(CNN) — Butch Wilmore and Suni Williams — two veteran NASA astronauts piloting the first crewed test flight of Boeing’s Starliner spacecraft — have now been in space for 63 days, roughly seven weeks longer than initially expected.
There is still no clear return date in sight.
As analysis to understand the issues that Starliner experienced en route to the International Space Station continues, NASA is exploring various contingency options, the space agency confirmed during a news conference Wednesday. Those contingencies include keeping Williams and Wilmore on the orbiting laboratory for another six months and bringing them home on a SpaceX Crew Dragon vehicle in 2025.
CNN confirmed on Tuesday that NASA has not yet started a “flight readiness review” for the Starliner crew’s return from the space station. The agency had said on July 26 that it would begin that process in the first couple days of August.
But Boeing and NASA teams are still working on a potential return date as officials evaluate testing data and conduct analyses about the propulsion issues and helium leaks that hampered the first leg of the Starliner capsule’s flight. The ground testing that mission teams carried out in New Mexico as it worked to understand the problems led to surprising results, Steve Stich, NASA’s Commercial crew program manager, said Wednesday.

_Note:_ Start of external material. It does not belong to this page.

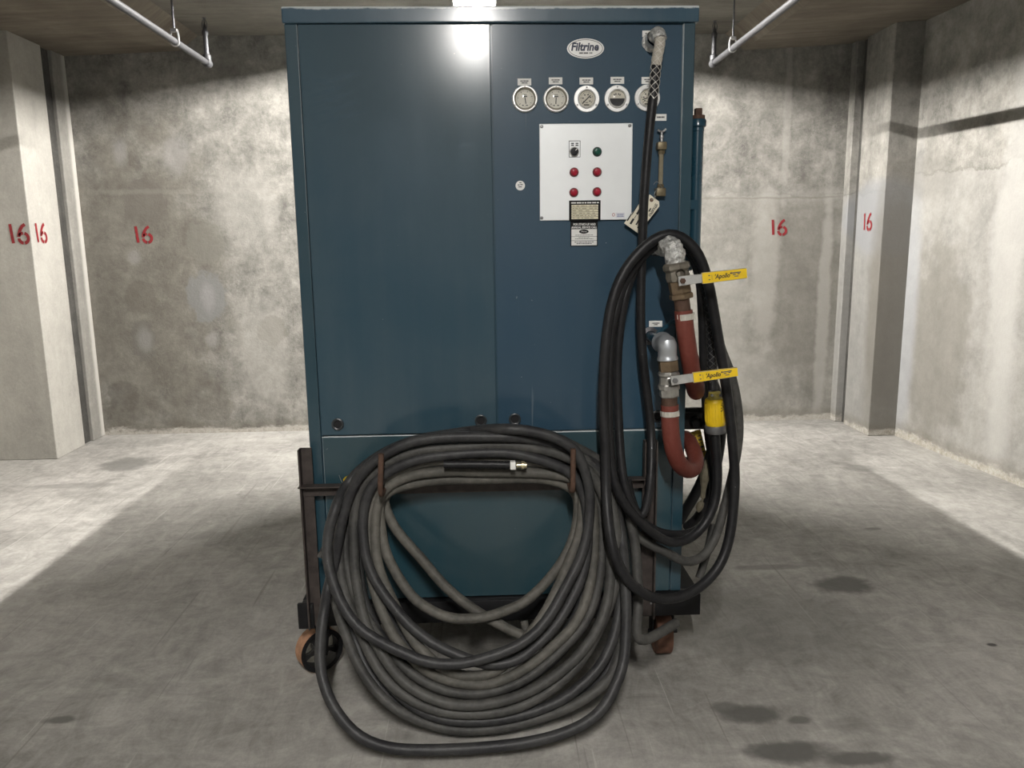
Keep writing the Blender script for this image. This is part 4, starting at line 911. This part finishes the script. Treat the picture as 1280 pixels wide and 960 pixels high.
# top fitting down, U-turn, back up and over the outlet pipe
f1 = F1 + Vector((.003, -.016, -.033))
P = [f1+Vector((0, 0, .02)), f1] + [at(*q) for q in ((820.5, 78, -.085), (818, 105, -.085), (815.5, 130, -.085), (811.5, 165, -.085), (808.5, 200, -.085), (805, 250, -.085), (803, 300, -.08), (801.5, 350, -.08), (801, 400, -.08), (803.5, 445, -.08), (808, 485, -.08), (812, 520, -.08), (814.5, 550, -.09), (814, 585, -.135), (811.5, 615, -.155), (807, 637, -.165), (801, 647, -.17), (794, 640, -.175), (786.5, 626, -.175), (779.5, 600, -.165), (775.5, 566, -.145), (773, 520, -.12), (771.5, 470, -.12), (773, 430, -.12), (777, 395, -.12), (784, 360, -.12), (794, 335, -.085), (808, 315, -.062), (826, 304, -.055), (846, 304, -.055), (863, 316, -.045), (874, 345, -.05), (878, 400, -.02), (879, 440, .0), (881, 480, .02), (884, 530, .04), (889, 570, .05), (892, 605, .05), (888, 640, .03), (878, 658, .0), (864, 666, -.03), (846, 668.5, -.07), (826, 666, -.09), (808, 657, -.095), (796, 642, -.09), (788, 620, -.08), (784, 600, -.075))]
bm = NB(); tube(bm, P, RB*.93, False, 12, .02, 2); obj('hose_run', bm, M_hb, blk, ang=60)
Ps = catmull(P[:8], False, .01)
# woven wire grip over the top end
sl = []
bm = NB(); 
for s in (-1, 1):
    for k in range(4):
        pts = []
        L = [q for q in Ps if q.z > at(816, 129, -.085).z]
        for i, q in enumerate(L):
            a = s*(i*.010/.0155*1.15)+k*math.pi/2; t_ = (L[min(i+1, len(L)-1)]-L[max(i-1, 0)]).normalized(); _, u, v = frame_of(t_)
            pts.append(q+(u*math.cos(a)+v*math.sin(a))*(RB*.93+.0012))
        tube(bm, pts, .0011, False, 5, raw=False, step=.01, smooth=0)
obj('wire_mesh_grip', bm, plain('grip_wire', (.62, .60, .56), .4, .4), blk)
bm = NB(); L = [q for q in Ps if q.z > at(820, 86, -.085).z]; tube(bm, L, RB*1.03, False, 12, raw=True); obj('pale_sleeve', bm, plain('pale_sleeve', (.42, .39, .33), .7, var=.3, scale=60), blk)
# big front loop
P = [at(*q) for q in ((836, 291.5, -.145), (852, 296, -.14), (868, 309, -.14), (877.5, 327, -.14), (886, 356, -.14), (891, 382, -.14), (897, 417, -.13), (903, 452, -.12), (908, 486, -.12), (912.5, 520, -.12), (916, 556, -.12), (918.5, 592, -.12), (917.5, 626, -.13), (912.5, 668, -.15), (902.5, 701, -.17), (884, 726, -.2), (859, 743, -.23), (835, 749, -.26), (812.5, 746, -.28), (790, 731, -.30), (775, 710, -.30), (765.5, 685, -.29), (760, 650, -.26), (757.5, 610, -.22), (757, 566, -.20), (755, 530, -.19), (754, 490, -.18), (755.5, 452, -.175), (758, 420, -.17), (762.5, 388, -.165), (771, 358, -.16), (783.5, 334, -.155), (800, 314, -.15), (817, 299, -.145))]
bm = NB(); tube(bm, P, RB*1.06, True, 12, .02, 2); obj('hose_loop', bm, M_hb, blk, ang=60)
# second loop with its ends meeting in the yellow connector
cord = thing('black_power_cord', (.62, -.1, .55), 'black cord looped beside the cabinet with a wire grip, ending in the yellow connector', 'cord')
P = [at(*q) for q in ((891, 488, -.06), (890.5, 460, -.055), (890, 430, -.055), (888, 395, -.06), (882, 355, -.075), (871, 325, -.09), (856, 305, -.10), (838, 300, -.105), (818, 306, -.11), (801, 321, -.115), (786, 342, -.12), (775, 367, -.13), (767, 398, -.14), (762, 432, -.15), (760, 470, -.155), (760, 510, -.16), (761, 550, -.17), (764.5, 585, -.18), (771, 612, -.19), (785, 636, -.19), (808, 660, -.17), (826, 673, -.15), (843, 679, -.13), (860, 674.5, -.11), (877.5, 660, -.09), (889.5, 640, -.08), (896, 615, -.07), (897, 585, -.07), (895, 560, -.07), (894, 538, -.07))]
bm = NB(); tube(bm, P, RB, False, 12, .02, 2); obj('cord_loop', bm, M_hb, cord, ang=60)
L = catmull(P[:5], False, .01); bm = NB()
for s in (-1, 1):
    for k in range(4):
        pts = []
        for i, q in enumerate(L):
            if q.z < at(891, 480, -.06).z: continue
            a = s*(i*.010/.0155*1.15)+k*math.pi/2; t_ = (L[min(i+1, len(L)-1)]-L[max(i-1, 0)]).normalized(); _, u, v = frame_of(t_)
            pts.append(q+(u*math.cos(a)+v*math.sin(a))*(RB+.0012))
        tube(bm, pts, .0010, False, 5, step=.01, smooth=0)
obj('wire_mesh_grip', bm, plain('grip_wire_dark', (.10, .10, .10), .4, .5), cord)
# yellow connector
con = thing('yellow_connector', at(894, 515, -.07), 'yellow cylindrical power connector with a grey ring hanging beside the lower valve', 'connector')
A, B = at(893.3, 498, -.068), at(894.3, 531, -.068); cd = (B-A).normalized()
bm = NB(); n = 30; L_ = (B-A).length; lathe(bm, [(0, 0), (.028, 0), (.0315, .004), (.0325, .012), (.0325, L_-.004), (.031, L_), (0, L_)], A, cd, 36); con_b = obj('body', bm, M_yellow, con)
bm = NB(); _, u, v = frame_of(cd)
for k in range(24):
    a = 2*math.pi*k/24; d = u*math.cos(a)+v*math.sin(a); cyl(bm, A+d*.032+cd*.014, A+d*.032+cd*(L_-.012), .0018, 6)
obj('grip_ribs', bm, M_yellow, con)
bm = NB(); lathe(bm, [(0, 0), (.0335, 0), (.0345, .004), (.034, .022), (.031, .027), (0, .027)], B, cd, 32); obj('grey_ring', bm, plain('cast_grey', (.16, .16, .16), .45, .5, var=.15), con)
bm = NB(); lathe(bm, [(.026, 0), (.021, -.006), (.019, -.022), (.0, -.024)], A, cd, 16); obj('cable_clamp', bm, plain('clamp_yellow', (.42, .34, .07), .5, var=.2), con)
bm = NB(); 
for s in (-1, 1): lathe(bm, [(.0045, 0), (.0045, .01), (0, .011)], A-cd*.014+Vector((s*.014, -.012, 0)), (0, -1, 0), 8)
obj('clamp_screw', bm, M_zinc, con)
bm = NB()
for v_, a_, b_ in ((.004, -.004, .004), (.010, -.007, .002), (.015, -.001, .007), (.020, -.007, .006), (.026, -.003, .005), (.030, -.008, 0)): stroke(bm, [(a_, -v_-.006), (b_, -v_-.006)], .0022, A+Vector((.017, -.0315, 0)), (.86, .5, 0), (0, 0, 1))
obj('print', bm, M_ink, con, False)
# grey hose runs at the side of the cabinet
def side(pts, mat, r, name, label, group=None):
    P = [at(*q) for q in pts]; t = thing(name, P[len(P)//2], label, 'hose', group)
    bm = NB(); tube(bm, P, r, False, 12, .02, 2); obj('hose_run', bm, mat, t, ang=60); return t
side(((886, 365, .0), (893, 405, .0), (903, 440, .0), (914, 468, .0), (921.5, 503, .0), (924, 540, .0), (919.5, 575, .0), (912, 609, .0), (905, 636, -.01), (895, 670, -.03), (884, 690, -.05), (870.5, 701.5, -.07), (853, 702, -.09), (836, 691.5, -.10), (814, 682, -.105), (796, 669, -.10), (784, 648, -.095), (779, 630, -.09)), M_hm, RB, 'grey_hose', 'worn grey hose sagging lowest across the cabinet corner behind the black loops')
side(((888, 470, .17), (900, 500, .18), (903, 525, .19), (900, 560, .19), (892, 600, .2), (881, 632, .21), (868, 652, .23), (858, 658, .27)), M_hb, .017, 'black_side_hose', 'thick black hose curving round behind the cabinet corner, under the red hoses')
side(((893, 545, .12), (889, 565, .12), (882, 590, .13), (870, 616, .16), (857, 638, .20), (850, 650, .25)), plain('flat_black_hose', (.012, .012, .012), .5), .019, 'black_side_hose', 'straight black hose slanting down from the yellow connector to the cabinet side')
side(((891, 655, .06), (887, 678, .05), (881, 700, .04), (874, 722, .03)), M_hm, .014, 'grey_hose', 'short grey hose end hanging behind the big black loop')
# red hoses
M_redh = rubber('red_rubber', (.12, .026, .018), (.17, .05, .036), .7, .55)
M_clamp = plain('band_clamp', (.66, .64, .58), .35, .6, var=.12, scale=60)
def redhose(pts, ca, label, dust=None):
    P = [at(*q) for q in pts]; t = thing('red_hose', P[0], label, 'hose', 'red hoses on the ball valves')
    bm = NB(); tube(bm, P, .0272, False, 18, .015, 2); obj('hose_body', bm, M_redh, t, ang=60)
    a, b = at(*ca[0]), at(*ca[1]); bm = NB(); lathe(bm, [(.0275, 0), (.0288, 0), (.0288, (b-a).length), (.0275, (b-a).length)], a, b-a, 28); cl = obj('hose_clamp', bm, M_clamp, t)
    bm = NB(); c = a.lerp(b, .5)
    for k in range(7):
        an = math.radians(200+k*22); ax = (b-a).normalized(); _, u, v = frame_of(ax); d = Vector((math.cos(math.radians(-150+k*20)), math.sin(math.radians(-150+k*20)), 0))
        cyl(bm, c+d*.0285-ax*.007, c+d*.0285+ax*.007, .0022, 6)
    obj('clamp_ridges', bm, M_clamp, cl)
    return t
redhose(((854.2, 388, YV), (855.5, 405, YV), (859, 430, YV+.005), (863, 455, YV+.02), (867, 478, YV+.05), (869.5, 489, YV+.10), (870.5, 488, YV+.17), (870, 478, .03), (868, 462, .10), (863, 445, .16), (855, 435, .2)), ((855.6, 392, YV), (856.2, 399.5, YV)), 'dark red hose hanging from the upper valve behind the lower yellow lever')
redhose(((837, 506, YV), (837.5, 525, YV), (839.5, 550, YV), (845, 572, YV+.02), (853, 584, YV+.06), (862, 588, YV+.11), (869, 583, -.06), (869.5, 572, -.01), (866, 561, .04), (862, 553, .10), (856, 547, .16)), ((837, 513, YV), (837.2, 519.5, YV)), 'red hose curving from the lower valve round the cabinet corner')
# wrapped olive strap
st_ = thing('olive_strap', at(880, 600, .03), 'twisted olive cloth strap dangling behind the black loops below the yellow connector', 'strap')
M_ol = plain('olive_cloth', (.12, .105, .07), .8, var=.3, scale=50)
bm = NB(); tube(bm, [at(886, 570, .10), at(884, 585, .10), at(880, 602, .10), (at(879.5, 612, .10)), at(878.5, 622, .10)], lambda t: .009+.012*math.sin(min(1, t*1.1)*math.pi)**2, seg=8, step=.01); obj('strap_band', bm, M_ol, st_)
bm = NB(); tube(bm, [at(877.5, 627, .10), at(874.5, 633, .10), at(872.5, 640, .10)], lambda t: .014*math.sin((t*.7+.2)*math.pi), seg=8, step=.006); tube(bm, [at(878.5, 621, .10), at(877.5, 628, .10)], .004, seg=6); obj('strap_knot', bm, M_ol, st_)
# paper tag
tg = thing('paper_tag', at(818, 250, -.025), 'cream paper tag with handwriting tied to the sight glass behind the black hose', 'tag')
M_tag = plain('manila_paper', (.72, .68, .55), .75, var=.05)
YT = -.024
bm = NB(); prism(bm, [at(780, 279, YT), at(798, 291.8, YT), at(824.2, 258, YT), at(824, 252, YT), at(812.3, 243, YT), at(806, 246, YT)], (0, .0012, 0)); obj('card', bm, M_tag, tg, False)
bm = NB(); h = at(814.5, 250, YT-.0008); lathe(bm, [(0, 0), (.0062, 0)], h, (0, -1, 0), 14); obj('eyelet', bm, plain('eyelet_brown', (.13, .07, .04), .6), tg, False)
tx0 = at(811, 271, YT-.001); tx1 = at(821.5, 254, YT-.001); X = (tx1-tx0).normalized(); Z = Vector((0, -1, 0)).cross(X)*-1
obj('handwriting', text_bm('OPERATE!', .0125, tx0.lerp(tx1, .5), X, Z, bold=.0003, sx=.8), M_ink, tg, False)
bm = NB()
for (a, b, c_, d_, h_) in ((784, 276, 790, 268, .004), (790, 268, 798, 258, .003), (788, 280, 793, 274, .0065), (796, 268, 800, 263, .0065), (795, 281, 799, 275, .0045), (797, 285, 800, 281, .004), (811, 264.5, 814, 260.5, .004), (793, 273, 796, 269.5, .002)):
    A_, B_ = at(a, b, YT-.001), at(c_, d_, YT-.001); l_ = (B_-A_).length
    stroke(bm, [(0, 0), (l_, 0)], h_, A_, X, Z)
obj('ink_marks', bm, M_ink, tg, False)
bm = NB(); tube(bm, [h, at(818.5, 246, YT), at(821, 243, -.02), at(823, 240, -.012)], .0008, seg=6, step=.006); obj('string', bm, M_zinc, tg)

The space agency had previously confirmed it found excess heat around some of the Starliner thrusters that was causing teflon seals to bulge, restricting the flow of propellant and triggering the thruster issues. Uncertainty about whether those bulging seals are indeed the root cause of the issue — and how the problem might affect the Starliner vehicle in space — are the basis for disagreements within NASA about how safe it is for crew to return on the Starliner, officials revealed at the news conference.
Starliner’s return remains uncertain as officials work to come to an agreement on how the rest of the mission that had launched June 5 should play out.
“I would say that our chances of an uncrewed star liner return have increased a little bit based on where things have gone over the last week or two,” said Ken Bowersox, associate administrator for NASA’s Space Operations Mission Directorate, referring to NASA’s internal review processes that need to be completed before a return date for Starliner is decided. “But again, new data coming in, new analysis, different discussion — We could find ourselves shift in another way.”
NASA has always considered returning Williams and Wilmore on a SpaceX vehicle as a mission contingency, but the primary goal is to bring the two astronauts home on Starliner. Boeing maintains that its spacecraft is safe for astronauts.
However, the space agency announced Tuesday that it was delaying the launch of SpaceX’s Crew-9 mission, a routine flight slated to fly with four astronauts to replace the Crew-8 mission on board the International Space Station.
Crew-9 had been slated to take off as soon as August 18 — with the expectation that the Starliner capsule would have returned home with its astronauts before then. Now, Crew-9 will not take off before September 24, NASA said.
“This adjustment allows more time for mission managers to finalize return planning for the agency’s Boeing Crew Flight Test,” NASA said in a Tuesday news release.